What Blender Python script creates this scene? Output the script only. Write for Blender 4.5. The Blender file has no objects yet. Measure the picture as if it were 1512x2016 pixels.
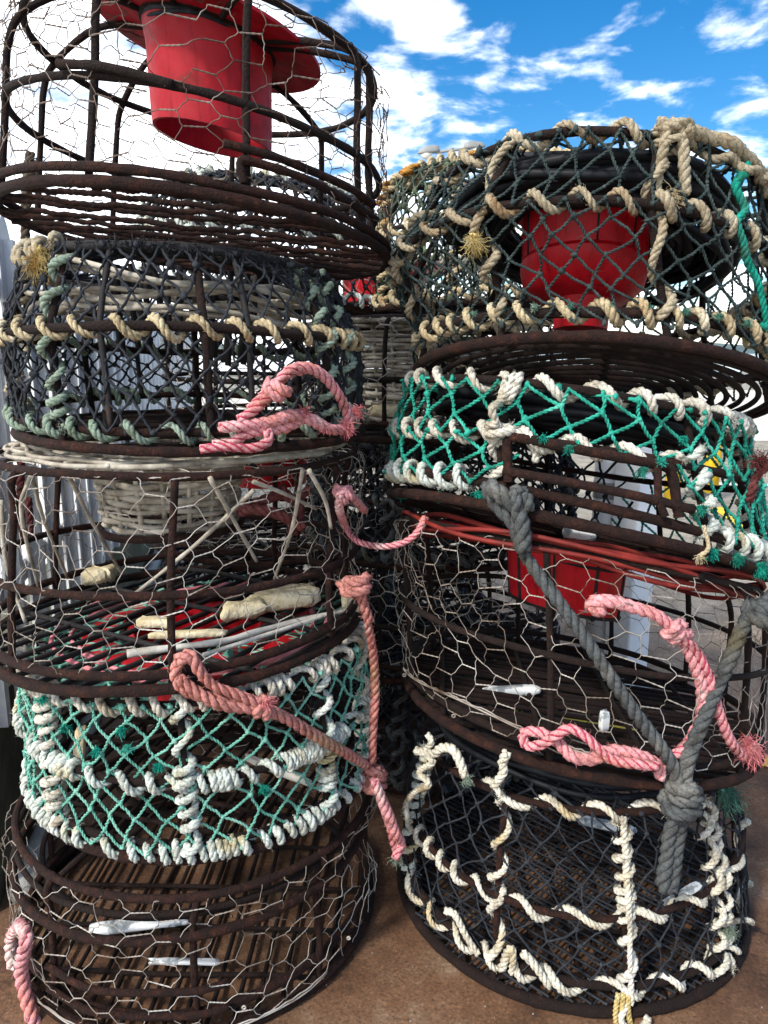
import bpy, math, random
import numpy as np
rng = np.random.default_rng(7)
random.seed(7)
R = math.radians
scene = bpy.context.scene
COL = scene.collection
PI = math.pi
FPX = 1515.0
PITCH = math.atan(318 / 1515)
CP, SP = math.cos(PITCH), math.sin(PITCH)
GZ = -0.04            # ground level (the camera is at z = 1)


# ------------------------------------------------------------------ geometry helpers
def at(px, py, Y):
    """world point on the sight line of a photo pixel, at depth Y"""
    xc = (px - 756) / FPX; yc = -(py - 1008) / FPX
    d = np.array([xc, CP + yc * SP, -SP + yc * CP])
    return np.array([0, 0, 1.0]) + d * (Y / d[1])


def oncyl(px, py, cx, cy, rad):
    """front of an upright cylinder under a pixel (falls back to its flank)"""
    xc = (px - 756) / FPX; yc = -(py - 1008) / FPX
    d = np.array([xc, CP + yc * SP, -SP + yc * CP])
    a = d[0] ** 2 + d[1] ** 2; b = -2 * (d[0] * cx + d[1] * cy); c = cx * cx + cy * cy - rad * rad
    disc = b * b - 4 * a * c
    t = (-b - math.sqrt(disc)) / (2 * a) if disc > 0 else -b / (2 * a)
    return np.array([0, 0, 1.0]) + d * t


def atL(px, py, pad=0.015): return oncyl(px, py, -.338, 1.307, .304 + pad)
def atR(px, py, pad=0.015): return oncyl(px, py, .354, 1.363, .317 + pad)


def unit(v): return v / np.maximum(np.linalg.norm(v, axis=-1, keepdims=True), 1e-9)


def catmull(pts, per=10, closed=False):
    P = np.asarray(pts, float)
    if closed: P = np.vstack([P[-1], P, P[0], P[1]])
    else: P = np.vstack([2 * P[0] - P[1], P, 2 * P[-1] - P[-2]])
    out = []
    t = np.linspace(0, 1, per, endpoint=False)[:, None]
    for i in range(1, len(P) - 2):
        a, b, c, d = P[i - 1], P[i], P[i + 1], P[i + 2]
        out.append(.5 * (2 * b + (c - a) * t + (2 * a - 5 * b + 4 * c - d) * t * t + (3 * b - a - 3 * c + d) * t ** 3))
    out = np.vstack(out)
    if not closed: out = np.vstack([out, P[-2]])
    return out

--

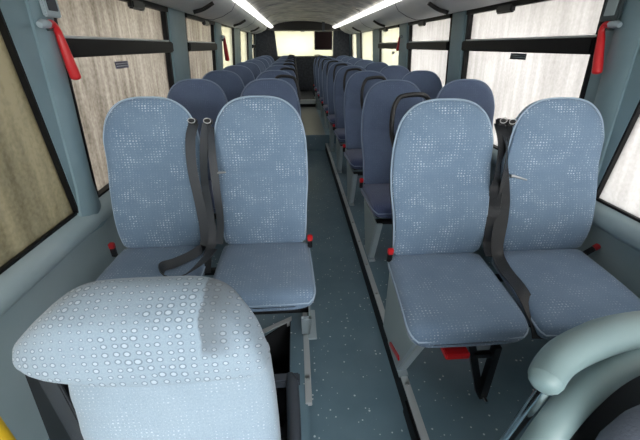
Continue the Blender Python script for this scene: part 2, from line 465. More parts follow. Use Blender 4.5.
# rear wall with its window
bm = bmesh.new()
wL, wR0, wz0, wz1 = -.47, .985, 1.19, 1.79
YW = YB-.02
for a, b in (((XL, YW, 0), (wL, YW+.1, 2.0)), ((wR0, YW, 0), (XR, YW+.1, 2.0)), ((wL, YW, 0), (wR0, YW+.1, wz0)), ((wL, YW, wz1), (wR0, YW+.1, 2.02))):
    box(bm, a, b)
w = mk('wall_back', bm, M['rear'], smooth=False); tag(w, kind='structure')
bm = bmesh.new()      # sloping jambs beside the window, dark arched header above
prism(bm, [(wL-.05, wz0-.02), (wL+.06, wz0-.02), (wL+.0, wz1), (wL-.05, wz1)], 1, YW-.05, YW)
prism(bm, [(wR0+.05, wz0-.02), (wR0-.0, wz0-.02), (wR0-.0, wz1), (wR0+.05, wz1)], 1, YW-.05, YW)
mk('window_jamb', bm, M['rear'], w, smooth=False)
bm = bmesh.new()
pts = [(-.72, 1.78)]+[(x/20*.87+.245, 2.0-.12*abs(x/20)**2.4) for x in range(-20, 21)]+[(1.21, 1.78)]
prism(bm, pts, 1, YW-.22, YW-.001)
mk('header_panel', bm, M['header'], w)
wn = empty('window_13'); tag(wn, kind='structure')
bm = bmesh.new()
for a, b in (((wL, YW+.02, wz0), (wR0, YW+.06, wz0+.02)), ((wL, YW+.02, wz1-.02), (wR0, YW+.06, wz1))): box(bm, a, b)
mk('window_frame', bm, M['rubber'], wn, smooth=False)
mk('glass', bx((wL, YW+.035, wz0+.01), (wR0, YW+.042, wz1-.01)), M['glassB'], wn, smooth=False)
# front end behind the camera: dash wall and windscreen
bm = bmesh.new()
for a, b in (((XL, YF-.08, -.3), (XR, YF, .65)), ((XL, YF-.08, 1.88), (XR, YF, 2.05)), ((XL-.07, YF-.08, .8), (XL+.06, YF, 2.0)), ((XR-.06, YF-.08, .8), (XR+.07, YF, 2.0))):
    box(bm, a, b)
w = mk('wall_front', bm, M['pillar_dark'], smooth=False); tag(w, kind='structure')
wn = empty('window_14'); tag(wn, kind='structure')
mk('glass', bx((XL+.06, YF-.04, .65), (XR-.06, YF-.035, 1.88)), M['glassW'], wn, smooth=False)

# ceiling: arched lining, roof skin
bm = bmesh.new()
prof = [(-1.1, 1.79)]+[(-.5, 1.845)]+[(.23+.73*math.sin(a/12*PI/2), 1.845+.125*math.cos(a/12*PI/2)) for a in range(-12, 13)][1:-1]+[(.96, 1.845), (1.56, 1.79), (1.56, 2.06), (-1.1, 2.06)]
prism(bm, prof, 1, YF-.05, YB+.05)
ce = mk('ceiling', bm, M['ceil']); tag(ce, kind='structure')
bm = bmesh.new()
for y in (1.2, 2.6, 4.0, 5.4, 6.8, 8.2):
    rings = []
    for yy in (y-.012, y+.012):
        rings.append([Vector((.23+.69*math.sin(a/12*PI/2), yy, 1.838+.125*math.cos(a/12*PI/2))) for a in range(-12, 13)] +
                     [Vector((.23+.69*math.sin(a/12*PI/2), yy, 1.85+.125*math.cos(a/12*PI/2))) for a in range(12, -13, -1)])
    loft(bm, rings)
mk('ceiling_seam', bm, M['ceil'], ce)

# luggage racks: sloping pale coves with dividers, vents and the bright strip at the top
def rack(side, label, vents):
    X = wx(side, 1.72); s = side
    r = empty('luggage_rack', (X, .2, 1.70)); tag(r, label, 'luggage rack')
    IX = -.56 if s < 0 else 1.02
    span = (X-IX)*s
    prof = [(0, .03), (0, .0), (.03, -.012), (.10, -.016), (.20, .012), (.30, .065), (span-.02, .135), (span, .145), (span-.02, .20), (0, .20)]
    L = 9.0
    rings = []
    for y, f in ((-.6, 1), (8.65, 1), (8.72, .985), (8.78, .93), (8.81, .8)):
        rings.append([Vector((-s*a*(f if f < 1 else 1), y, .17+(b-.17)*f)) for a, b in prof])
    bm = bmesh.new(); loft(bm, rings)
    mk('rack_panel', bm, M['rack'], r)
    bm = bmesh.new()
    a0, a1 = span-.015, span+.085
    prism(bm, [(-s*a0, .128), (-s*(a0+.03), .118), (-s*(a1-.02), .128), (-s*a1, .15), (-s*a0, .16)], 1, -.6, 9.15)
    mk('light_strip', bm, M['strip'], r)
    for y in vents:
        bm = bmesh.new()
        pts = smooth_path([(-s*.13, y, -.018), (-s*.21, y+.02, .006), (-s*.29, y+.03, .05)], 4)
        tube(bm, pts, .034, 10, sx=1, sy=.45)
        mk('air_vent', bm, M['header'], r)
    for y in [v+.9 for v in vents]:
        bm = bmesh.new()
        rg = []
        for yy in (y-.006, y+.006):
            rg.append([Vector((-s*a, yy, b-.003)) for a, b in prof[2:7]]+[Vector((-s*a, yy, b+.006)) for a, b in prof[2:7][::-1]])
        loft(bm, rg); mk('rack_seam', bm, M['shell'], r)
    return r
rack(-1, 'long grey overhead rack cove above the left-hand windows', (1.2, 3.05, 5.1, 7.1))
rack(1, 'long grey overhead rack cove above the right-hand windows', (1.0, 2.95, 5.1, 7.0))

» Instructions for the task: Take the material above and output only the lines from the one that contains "What Blender Python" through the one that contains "return np.array([0, 0, 1.0]) + d * (Y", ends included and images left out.

» Output below:
What Blender Python script creates this scene? Output the script only. Write for Blender 4.5. The Blender file has no objects yet. Measure the picture as if it were 1512x2016 pixels.
import bpy, math, random
import numpy as np
rng = np.random.default_rng(7)
random.seed(7)
R = math.radians
scene = bpy.context.scene
COL = scene.collection
PI = math.pi
FPX = 1515.0
PITCH = math.atan(318 / 1515)
CP, SP = math.cos(PITCH), math.sin(PITCH)
GZ = -0.04            # ground level (the camera is at z = 1)


# ------------------------------------------------------------------ geometry helpers
def at(px, py, Y):
    """world point on the sight line of a photo pixel, at depth Y"""
    xc = (px - 756) / FPX; yc = -(py - 1008) / FPX
    d = np.array([xc, CP + yc * SP, -SP + yc * CP])
    return np.array([0, 0, 1.0]) + d * (Y / d[1])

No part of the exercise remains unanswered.